Tag Archives: Easter

Easter Morning

Good morning. Today is Easter Sunday. Lance and I ran into Nancy and Renny on our walk along the bayou. She wore large pink and white fuzzy rabbit ears . . . and sunglasses. “He is risen,” Nancy said, by way of greeting. And then: “He did die for our sins, after all.” That considered, we agreed the least we could do was wear funny bunny ears in tribute to our savior.

The pealing bells of Our Lady of the Holy Rosary fill the sky. Trilling birdsong drifts down from my neighbor’s rain gutter where some loudmouth has built a nest. I have a vague atavistic notion that I should be in church today. There is a distinct sense of uplift in the air. Everywhere I went on my walk this morning, people called out, “Happy Easter!” Does this happen so consistently elsewhere?

I also saw Diane walking her Jack Russell Terrorist, who happens to be named Grace—of all things. I mentioned Easter Mass in passing. Diane shook her head, no. “I’m in church, right here,” she said, as she passed beneath the arms of a giant oak. That’s the spirit. I’m not going to church. I’m staying on the porch with my coffee and Lance and Emily.

Random Chance tossed out the perfect Easter poem.

#712, c. 1863

Because I could not stop for Death —
He kindly stopped for me —
The Carriage held but just Ourselves —
And Immortality.

We slowly drove — He knew no haste
And I had put away
My labor and my leisure too,
For His Civility —

We passed the School, where Children strove
At Recess — in the Ring —
We passed the Fields of Gazing Grain —
We passed the Setting Sun —

Or rather — He passed Us —
The Dews drew quivering and chill —
For only Gossamer, my Gown —
My Tippet — only Tulle —

We paused before a House that seemed
A swelling of the Ground —
The Roof was scarcely visible —
The Cornice — in the Ground —

Since then — ’tis Centuries — and yet
Feels shorter than the Day
I first surmised the Horses’ Heads
Were toward Eternity —

I’ve been trying to avoid the poems on Emily’s Hit Parade, but this one wanted to jump out today. I’ll try to treat it as though I have never read it before.
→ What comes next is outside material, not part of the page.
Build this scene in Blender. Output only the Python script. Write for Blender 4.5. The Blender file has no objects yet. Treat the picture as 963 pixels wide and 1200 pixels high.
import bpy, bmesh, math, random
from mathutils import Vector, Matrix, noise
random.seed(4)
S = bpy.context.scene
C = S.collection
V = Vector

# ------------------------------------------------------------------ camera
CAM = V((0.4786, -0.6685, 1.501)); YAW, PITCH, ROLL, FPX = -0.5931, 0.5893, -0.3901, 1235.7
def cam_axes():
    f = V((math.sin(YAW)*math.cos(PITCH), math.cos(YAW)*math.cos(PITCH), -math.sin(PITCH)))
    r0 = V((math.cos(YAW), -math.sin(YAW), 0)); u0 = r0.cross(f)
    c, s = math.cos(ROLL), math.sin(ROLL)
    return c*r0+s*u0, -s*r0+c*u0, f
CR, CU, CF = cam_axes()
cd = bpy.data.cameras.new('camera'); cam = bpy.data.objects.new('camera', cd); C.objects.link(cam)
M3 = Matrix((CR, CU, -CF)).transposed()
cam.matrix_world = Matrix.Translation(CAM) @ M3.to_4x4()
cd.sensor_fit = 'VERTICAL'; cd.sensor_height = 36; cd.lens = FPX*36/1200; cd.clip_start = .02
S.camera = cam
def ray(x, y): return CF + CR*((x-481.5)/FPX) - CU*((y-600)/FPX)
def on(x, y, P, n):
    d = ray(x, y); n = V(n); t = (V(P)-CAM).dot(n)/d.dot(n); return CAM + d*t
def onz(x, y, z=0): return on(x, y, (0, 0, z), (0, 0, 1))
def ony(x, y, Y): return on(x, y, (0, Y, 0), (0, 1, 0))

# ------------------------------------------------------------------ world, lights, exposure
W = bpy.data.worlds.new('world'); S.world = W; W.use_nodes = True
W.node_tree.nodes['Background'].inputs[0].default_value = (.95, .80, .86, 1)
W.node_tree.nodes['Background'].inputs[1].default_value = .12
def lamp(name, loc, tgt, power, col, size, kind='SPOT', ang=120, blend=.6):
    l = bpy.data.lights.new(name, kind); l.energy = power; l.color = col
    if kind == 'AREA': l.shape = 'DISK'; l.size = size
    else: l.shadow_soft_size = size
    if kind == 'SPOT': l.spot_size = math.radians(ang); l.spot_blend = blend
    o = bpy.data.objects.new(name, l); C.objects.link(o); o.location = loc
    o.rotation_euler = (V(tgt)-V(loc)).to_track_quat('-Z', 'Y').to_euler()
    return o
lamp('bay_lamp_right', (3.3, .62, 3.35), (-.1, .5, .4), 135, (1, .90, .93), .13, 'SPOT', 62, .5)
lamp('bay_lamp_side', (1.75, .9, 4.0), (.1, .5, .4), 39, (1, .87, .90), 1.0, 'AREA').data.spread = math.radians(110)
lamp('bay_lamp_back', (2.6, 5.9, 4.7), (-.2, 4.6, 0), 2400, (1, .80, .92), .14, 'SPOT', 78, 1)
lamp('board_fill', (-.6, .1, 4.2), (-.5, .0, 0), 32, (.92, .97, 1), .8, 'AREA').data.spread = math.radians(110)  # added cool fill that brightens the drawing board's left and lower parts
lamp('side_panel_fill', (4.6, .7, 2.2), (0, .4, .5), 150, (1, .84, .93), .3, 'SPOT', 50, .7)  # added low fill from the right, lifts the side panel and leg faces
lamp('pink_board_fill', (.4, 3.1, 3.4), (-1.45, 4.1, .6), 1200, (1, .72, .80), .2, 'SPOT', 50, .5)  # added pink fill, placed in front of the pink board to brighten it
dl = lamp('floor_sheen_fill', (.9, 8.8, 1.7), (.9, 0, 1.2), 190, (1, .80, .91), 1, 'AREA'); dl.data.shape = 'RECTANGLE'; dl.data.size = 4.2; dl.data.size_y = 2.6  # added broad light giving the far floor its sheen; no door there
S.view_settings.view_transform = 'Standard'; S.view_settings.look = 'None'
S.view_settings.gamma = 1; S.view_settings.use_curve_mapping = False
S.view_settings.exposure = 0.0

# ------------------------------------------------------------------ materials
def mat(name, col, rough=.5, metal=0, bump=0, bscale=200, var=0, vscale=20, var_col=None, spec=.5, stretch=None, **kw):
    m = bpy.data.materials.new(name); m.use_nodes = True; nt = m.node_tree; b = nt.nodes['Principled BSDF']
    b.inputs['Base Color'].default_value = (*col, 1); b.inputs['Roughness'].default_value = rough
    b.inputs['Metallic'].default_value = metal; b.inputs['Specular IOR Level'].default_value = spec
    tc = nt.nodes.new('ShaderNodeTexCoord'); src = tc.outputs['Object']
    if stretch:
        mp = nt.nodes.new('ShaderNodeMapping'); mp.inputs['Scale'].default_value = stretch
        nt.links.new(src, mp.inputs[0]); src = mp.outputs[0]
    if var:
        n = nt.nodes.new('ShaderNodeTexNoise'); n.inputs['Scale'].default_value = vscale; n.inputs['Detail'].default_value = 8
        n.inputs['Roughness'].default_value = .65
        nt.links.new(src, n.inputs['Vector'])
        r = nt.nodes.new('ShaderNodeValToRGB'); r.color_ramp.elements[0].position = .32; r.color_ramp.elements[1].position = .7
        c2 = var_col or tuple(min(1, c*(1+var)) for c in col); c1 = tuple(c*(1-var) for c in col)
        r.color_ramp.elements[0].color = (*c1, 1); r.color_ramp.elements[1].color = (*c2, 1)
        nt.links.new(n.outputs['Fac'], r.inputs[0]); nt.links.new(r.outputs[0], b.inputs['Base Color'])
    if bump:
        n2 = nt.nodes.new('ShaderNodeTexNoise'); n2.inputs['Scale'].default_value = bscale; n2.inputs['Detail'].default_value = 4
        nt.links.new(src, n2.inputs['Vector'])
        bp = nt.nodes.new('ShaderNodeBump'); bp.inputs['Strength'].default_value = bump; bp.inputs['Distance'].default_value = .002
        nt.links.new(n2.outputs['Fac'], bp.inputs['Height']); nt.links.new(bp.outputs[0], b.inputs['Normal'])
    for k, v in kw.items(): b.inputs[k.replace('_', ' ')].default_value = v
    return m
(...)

Her sense of Death here is a radical restructuring, unheard of before or since. Death is not the enemy or the terrifying, scythe-wielding skeleton. He is a gentleman. The soul of kindness, and nothing if not civil. Here, Emily finally meets her perfect consort. Her courtier. Death pauses in his carriage to bring Emily to their wedding feast. This is not their first date. They have been long acquainted and proceed toward the consummation of a mutually agreed-upon contract.

She goes to him gently, discreetly, as to her lover whom she would have as her husband. He escorts her with the unhurried courtesy of a mature, thoughtful man about to take a wife, not the passionate, rock-and-roll boyfriend. The two of them move carefully toward their sacred union, crossing the threshold by slowly attending to all the relevant details. She soaks in the gradual pace of this journey, as she leaves her father’s house, so that her new husband may bring her to the house he has made for the two of them.

This is the courtship of Emily. No other man would do for her. Any earthly marriage would just be a preamble, and she doesn’t have the patience for that. She was born to wed Death. That means radical honesty, accepting that her life is a trajectory toward that union with death. For her the honesty is the lure, the attraction to Death. All the love affairs in the world are just a shadow play before the main event. All the lovers are merely straw men, stand-ins for the one true mate she knows is waiting for her.

I can see Emily freeze and choke at the prospect of an ordinary, human love. She has to save herself for the real thing, if for no other reason than she just doesn’t have the stomach for pretending. Perhaps Emily is not entirely human herself. Or too human?

Last night Geoff and I read The Marriage of Heaven and Hell aloud, alternating each section in the manner of our “slow reading” of The Symposium. Among Blake’s many trippy insights, the one I held most dear was an observation his speaker made in one of the sections titled: “The Voice of the Devil”. The speaker offers an essential truth that contradicts the incorrect belief promulgated by scripture, chiefly that we must expunge the false notion that Body and Soul are separate. Body is simply an aspect of Soul that can be perceived with the five senses. How New Age, really. This physical life is not fundamentally divided from the life of the spirit, rather it is the concretized portion of it. Whatever we touch we receive through our hands some aspect of an immortal force. Continuing from there, when we depart our bodies, this so-called death is not an end, but a re-working of a thing that remains fundamentally whole. Neither created nor destroyed, but simply changed in form. And a happy Easter to you!

Then we read the best part of The Marriage of Heaven and Hell which are the Proverbs of Hell. My favorite: “Shame is Prides cloke.” Also: “The tygers of wrath are wiser than the horses of instruction.” Geoff’s favorite: “The nakedness of woman is the work of God.” Or maybe it was: “Sooner murder an infant in its cradle than nurse unacted desires.” So many to choose from. In any case, you can see where this was going.